Safety planning is the process of developing a plan that can increase the safety of a person surviving violence and abuse. It includes determining risks, identifying resources, and assessing options that reduce harm. Too often, however, safety planning does not consider the risk of criminalization of survivors, the role of community in supporting survivors, and the desire of some survivors not to solicit police intervention. As feminists and abolitionists, the contributors acknowledge that the presence of police and the threat of criminalization can complicate experiences of intimate partner violence.
The toolkit begins with an overview of intimate partner violence. Intimate partner violence is a pattern of actions taken with the goal of maintaining power and control over a partner. Intimate partner violence can take many forms that include isolation, verbal abuse, financial abuse, physical abuse, sexual abuse, emotional abuse, coercion and threats, and using institutional power and/or community norms.
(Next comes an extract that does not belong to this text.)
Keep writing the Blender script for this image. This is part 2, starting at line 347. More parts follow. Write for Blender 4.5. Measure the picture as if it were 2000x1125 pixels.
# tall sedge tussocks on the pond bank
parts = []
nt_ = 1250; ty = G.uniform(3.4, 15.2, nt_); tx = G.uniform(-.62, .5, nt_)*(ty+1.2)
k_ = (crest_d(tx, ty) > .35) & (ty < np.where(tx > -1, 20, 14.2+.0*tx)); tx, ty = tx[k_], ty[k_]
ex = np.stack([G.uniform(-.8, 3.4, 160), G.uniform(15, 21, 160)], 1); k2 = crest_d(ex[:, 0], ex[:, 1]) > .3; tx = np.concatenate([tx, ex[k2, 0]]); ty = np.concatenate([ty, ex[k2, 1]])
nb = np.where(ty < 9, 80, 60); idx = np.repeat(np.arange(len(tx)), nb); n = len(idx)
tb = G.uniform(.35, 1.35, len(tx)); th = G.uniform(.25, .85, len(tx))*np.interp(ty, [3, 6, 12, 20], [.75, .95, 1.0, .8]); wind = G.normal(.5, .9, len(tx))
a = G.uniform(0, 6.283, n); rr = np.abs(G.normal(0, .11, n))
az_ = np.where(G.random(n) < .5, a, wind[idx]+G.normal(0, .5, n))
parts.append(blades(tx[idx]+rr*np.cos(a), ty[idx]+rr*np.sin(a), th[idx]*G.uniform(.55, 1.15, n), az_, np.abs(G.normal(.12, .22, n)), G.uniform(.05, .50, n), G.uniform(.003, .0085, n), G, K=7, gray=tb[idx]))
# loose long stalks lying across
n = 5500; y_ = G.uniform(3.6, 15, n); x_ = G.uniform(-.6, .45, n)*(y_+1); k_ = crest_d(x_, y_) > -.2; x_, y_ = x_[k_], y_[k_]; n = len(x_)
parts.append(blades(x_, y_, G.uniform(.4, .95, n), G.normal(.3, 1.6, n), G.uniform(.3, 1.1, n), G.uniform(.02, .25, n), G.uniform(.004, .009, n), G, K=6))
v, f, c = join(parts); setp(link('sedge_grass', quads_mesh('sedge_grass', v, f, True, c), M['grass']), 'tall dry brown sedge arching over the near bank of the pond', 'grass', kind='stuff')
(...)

It can occur in any community, even activist communities.
Next, the contributors address the ways that we can support survivors. Because those who perpetrate abuse may attempt to isolate survivors, it is important that we stay connected to them. We can listen to survivors, share what we observe, and ask questions that can challenge abusive narratives. The toolkit includes examples of words and phrases that we can use when speaking with survivors about their relationships.
Safety planning does not always include escape as there may be barriers with housing, transportation, healthcare, and childcare. Financial abuse often occurs alongside other forms of abuse. This can affect what safety might look like. For example, one may choose to stay with the partner perpetrating abuse rather than give up their housing.
For marginalized communities, like people of color and undocumented people, safety planning must also include accounting for the presence of police. As such, one must be prepared to navigate legal problems like arrest, loss of child custody, criminalization, incarceration, and deportation.
The toolkit includes safety planning workshops that are adapted from Just Practice that detail factors to consider with safety planning such as risk assessment, options for intervening or escape, options for healing/support, follow-up, and next steps. Survivors and their community can set immediate, secondary, and long-term goals.
Remember that survivors still need support when they decide to stay; however, it’s important to set boundaries. When organizing for survivors, we might need the support of others. We should also consider our safety as those who perpetrate abuse might also seek to harm us.
Safety planning is not just a thing where you sit down and tell someone what to do, especially if they are people who do sex work or engage in any kind of criminalized labor. Do you actually know their needs and options,and the risks involved? In every experience possible of doing survivor support, it’s more about listening, being there, being a resource for them.